Analysis: An order under Section 451 determining temporary custody between the parties does not finally decide their rights and is, therefore, interlocutory in nature. The bar under Section 397(2) applies, and the Sessions Court could not treat such an order as revisable merely because it thought the order was of an intermediary character. The revisional interference by the Sessions Court was thus without jurisdiction.
Conclusion: The order of the Magistrate was interlocutory, revision before the Sessions Court was barred, and the Sessions Court's order was liable to be set aside.
Issue (ii): whether interim custody of a motor vehicle must invariably be given to the person in whose name the registration certificate stands.
Analysis: The registration certificate is important evidence of ownership, but it is not a document of title and does not conclusively determine the right to possession.
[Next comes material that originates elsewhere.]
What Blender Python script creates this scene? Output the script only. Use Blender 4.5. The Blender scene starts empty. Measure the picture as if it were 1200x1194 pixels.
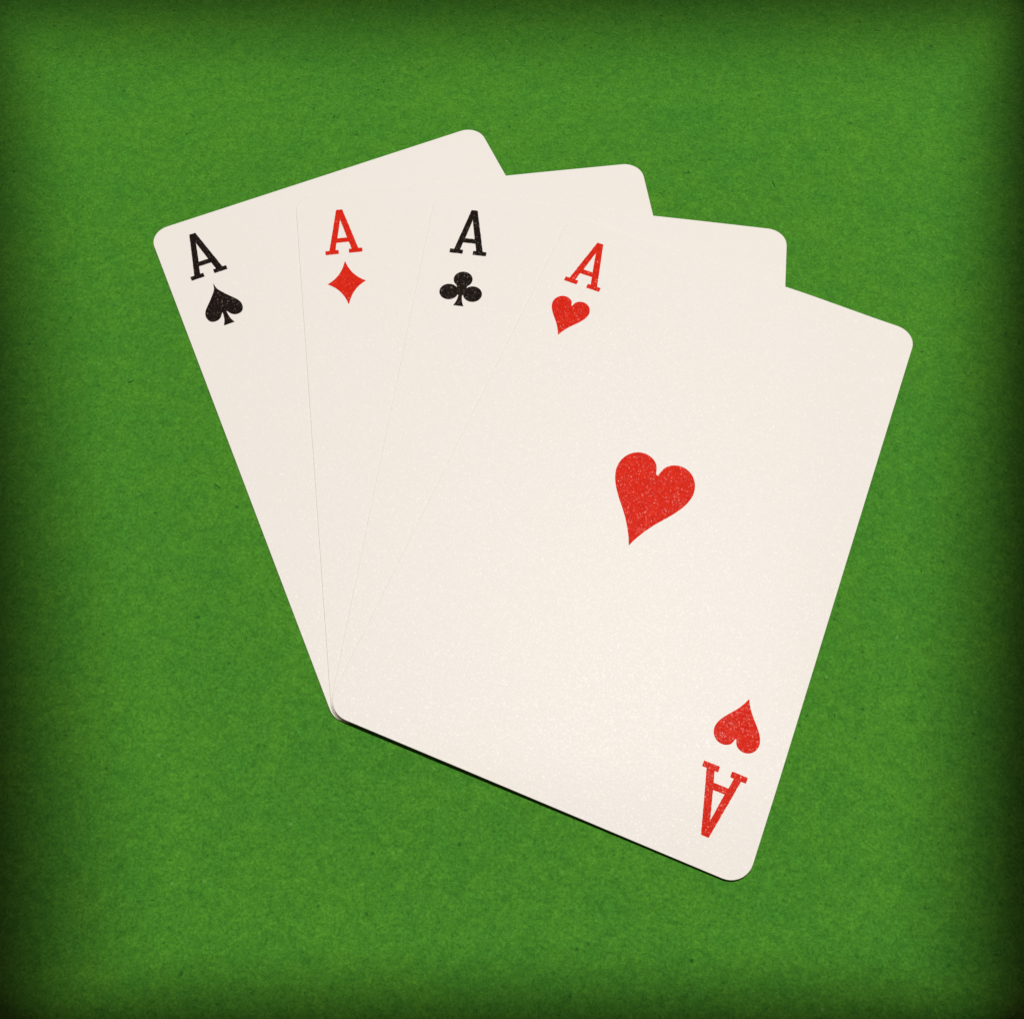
import bpy, bmesh, math, random
from mathutils import Matrix, Vector
from mathutils.geometry import delaunay_2d_cdt

MM = 0.001
sc = bpy.context.scene
col = sc.collection

# ------------------------------------------------------------------ camera
cam_d = bpy.data.cameras.new('camera')
cam_d.sensor_fit = 'HORIZONTAL'
cam_d.sensor_width = 36.0
cam_d.lens = 36.0 * 1330.6258 / 1200.0
cam_d.clip_start = 0.005
cam_d.clip_end = 50.0
cam = bpy.data.objects.new('camera', cam_d)
col.objects.link(cam)
pitch, roll = 0.4490213, 0.0150717
fw = Vector((0, math.sin(pitch), -math.cos(pitch)))
up0 = Vector((0, math.cos(pitch), math.sin(pitch)))
rt0 = Vector((1, 0, 0))
rt = rt0 * math.cos(roll) + up0 * math.sin(roll)
up = -rt0 * math.sin(roll) + up0 * math.cos(roll)
m = Matrix((rt, up, -fw)).transposed().to_4x4()
m.translation = Vector((0, 0, 144.7747 * MM))
cam.matrix_world = m
sc.camera = cam

# ------------------------------------------------------------------ world: dim even room light
world = bpy.data.worlds.new('World')
sc.world = world
world.use_nodes = True
bg = world.node_tree.nodes['Background']
bg.inputs['Color'].default_value = (1.0, 0.50, 0.80, 1)
bg.inputs['Strength'].default_value = 0.12

# ------------------------------------------------------------------ lamp: lamp above and beyond the cards, with an added vignette mask
LAMP = (0.17, 0.46, 1.50)
lamp_d = bpy.data.lights.new('table_lamp', 'POINT')
lamp_d.energy = 99.5
lamp_d.shadow_soft_size = 0.035
lamp_d.color = (1.0, 0.995, 0.895)
lamp = bpy.data.objects.new('table_lamp', lamp_d)
lamp.location = LAMP
col.objects.link(lamp)
# made-up mask in the lamp: vignette put into its light (metres on the table)
lamp_d.use_nodes = True
nt = lamp_d.node_tree
em = nt.nodes['Emission']
geo = nt.nodes.new('ShaderNodeNewGeometry')


def mth(tree, op, a, b=None, c=None):
    n = tree.nodes.new('ShaderNodeMath')
    n.operation = op
    for i, v in enumerate((a, b, c)):
        if v is None:
            continue
        if isinstance(v, (int, float)):
            n.inputs[i].default_value = v
        else:
            tree.links.new(v, n.inputs[i])
    return n.outputs[0]


sp = nt.nodes.new('ShaderNodeSeparateXYZ'); nt.links.new(geo.outputs['Position'], sp.inputs[0])
si = nt.nodes.new('ShaderNodeSeparateXYZ'); nt.links.new(geo.outputs['Incoming'], si.inputs[0])
k = mth(nt, 'DIVIDE', sp.outputs[2], mth(nt, 'ABSOLUTE', si.outputs[2]))
hx = mth(nt, 'ADD', sp.outputs[0], mth(nt, 'MULTIPLY', si.outputs[0], k))
hy = mth(nt, 'ADD', sp.outputs[1], mth(nt, 'MULTIPLY', si.outputs[1], k))
VIGNETTE_EDGES = [  # point a, point b of the added mask's dark line, width of the soft edge inward (mm)
    ((-105.0, 169.7), (-62.0, 3.1), 27.4),
    ((63.4, 4.8), (97.3, 174.0), 22.9),
    ((-80.7, 184.7), (78.1, 188.2), 43.3),
    ((-47.9, -1.0), (50.0, 0.3), 15.2),
]
mask = None
for a, b, wd in VIGNETTE_EDGES:
    dx, dy = b[0] - a[0], b[1] - a[1]
    ln = math.hypot(dx, dy)
    nx, ny = -dy / ln, dx / ln                    # normal
    cxm, cym = 0.0 - a[0], 75.0 - a[1]
    if nx * cxm + ny * cym < 0:
        nx, ny = -nx, -ny
    d0 = -(nx * a[0] + ny * a[1]) * MM
    dist = mth(nt, 'ADD', mth(nt, 'MULTIPLY_ADD', hx, nx, d0), mth(nt, 'MULTIPLY', hy, ny))
    mr = nt.nodes.new('ShaderNodeMapRange')
    mr.interpolation_type = 'SMOOTHSTEP'
    nt.links.new(dist, mr.inputs['Value'])
    mr.inputs['From Min'].default_value = 0.0
    mr.inputs['From Max'].default_value = wd * 0.93 * MM
    shade = mth(nt, 'POWER', mth(nt, 'SUBTRACT', 1.0, mr.outputs[0]), 4.0)
    mask = shade if mask is None else mth(nt, 'ADD', mask, shade)
mask = mth(nt, 'SUBTRACT', 1.0, mth(nt, 'MINIMUM', mth(nt, 'POWER', mask, 0.25), 1.0))
nt.links.new(mask, em.inputs['Strength'])

sc.view_settings.view_transform = 'Standard'
sc.view_settings.look = 'None'
sc.view_settings.exposure = 0.0
sc.view_settings.gamma = 1.0
sc.cycles.use_denoising = False
sc.cycles.max_bounces = 6

# ------------------------------------------------------------------ materials


def new_mat(name):
    mt = bpy.data.materials.new(name)
    mt.use_nodes = True
    t = mt.node_tree
    return mt, t, t.nodes['Principled BSDF']


def noise(t, vec, scale, detail=2.0, rough=0.5, dist=0.0):
    n = t.nodes.new('ShaderNodeTexNoise')
    n.inputs['Scale'].default_value = scale
    n.inputs['Detail'].default_value = detail
    n.inputs['Roughness'].default_value = rough
    n.inputs['Distortion'].default_value = dist
    t.links.new(vec, n.inputs['Vector'])
    return n.outputs['Fac']


def voro(t, vec, scale, out='Distance', rnd=1.0):
    n = t.nodes.new('ShaderNodeTexVoronoi')
    n.inputs['Scale'].default_value = scale
    n.inputs['Randomness'].default_value = rnd
    t.links.new(vec, n.inputs['Vector'])
    return n.outputs[out]


def rng(t, v, a, b, c=0.0, d=1.0, smooth=False):
    n = t.nodes.new('ShaderNodeMapRange')
    if smooth:
        n.interpolation_type = 'SMOOTHSTEP'
    t.links.new(v, n.inputs['Value'])
    for nm, x in (('From Min', a), ('From Max', b), ('To Min', c), ('To Max', d)):
        n.inputs[nm].default_value = x
    return n.outputs[0]


def mix(t, fac, a, b, mode='MIX'):
    n = t.nodes.new('ShaderNodeMix')
    n.data_type = 'RGBA'
    n.blend_type = mode
    for s, v in ((0, fac), (6, a), (7, b)):
        if isinstance(v, tuple):
            n.inputs[s].default_value = (*v, 1)
        elif isinstance(v, (int, float)):
            n.inputs[s].default_value = v
        else:
            t.links.new(v, n.inputs[s])
    return n.outputs[2]


def coords(t, scale=1000.0, offset=(0, 0, 0), stretch=(1, 1, 1), rot=0.0):
    tc = t.nodes.new('ShaderNodeTexCoord')
    mp = t.nodes.new('ShaderNodeMapping')
    mp.inputs['Scale'].default_value = tuple(scale * s for s in stretch)
    mp.inputs['Location'].default_value = offset
    mp.inputs['Rotation'].default_value = (0, 0, rot)
    t.links.new(tc.outputs['Object'], mp.inputs['Vector'])
    return mp.outputs[0]


def bump(t, h, strength, dist, normal=None):
    b = t.nodes.new('ShaderNodeBump')
    b.inputs['Strength'].default_value = strength
    b.inputs['Distance'].default_value = dist
    t.links.new(h, b.inputs['Height'])
    if normal is not None:
        t.links.new(normal, b.inputs['Normal'])
    return b.outputs[0]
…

The statutory scheme of motor vehicle registration shows that registration follows ownership, and transfer of ownership is governed by general law. While the registered owner will ordinarily have a prima facie claim, the opposite party may show a better title or superior claim on the materials placed before the court. In proceedings under Section 482, the court will not reappraise facts afresh where the Magistrate has considered the relevant materials and applied the correct legal principles.
Conclusion: Interim custody need not be confined invariably to the registered owner, and the Magistrate's order granting custody to the accused was not shown to be illegal or fit for interference.
Final Conclusion: The challenge to the Sessions Court's revisional order succeeded, while the challenge to the Magistrate's custody order failed. The Magistrate's order was restored and the vehicle remained with the person found by the Magistrate to have the better claim.
Ratio Decidendi: For interim custody under Section 451 of the Code of Criminal Procedure, the court must determine the proper person entitled to possession on the basis of relevant materials; the registration certificate is strong evidence of ownership but not conclusive, and an order of interim custody under Section 451 is interlocutory and not revisable under Section 397(2).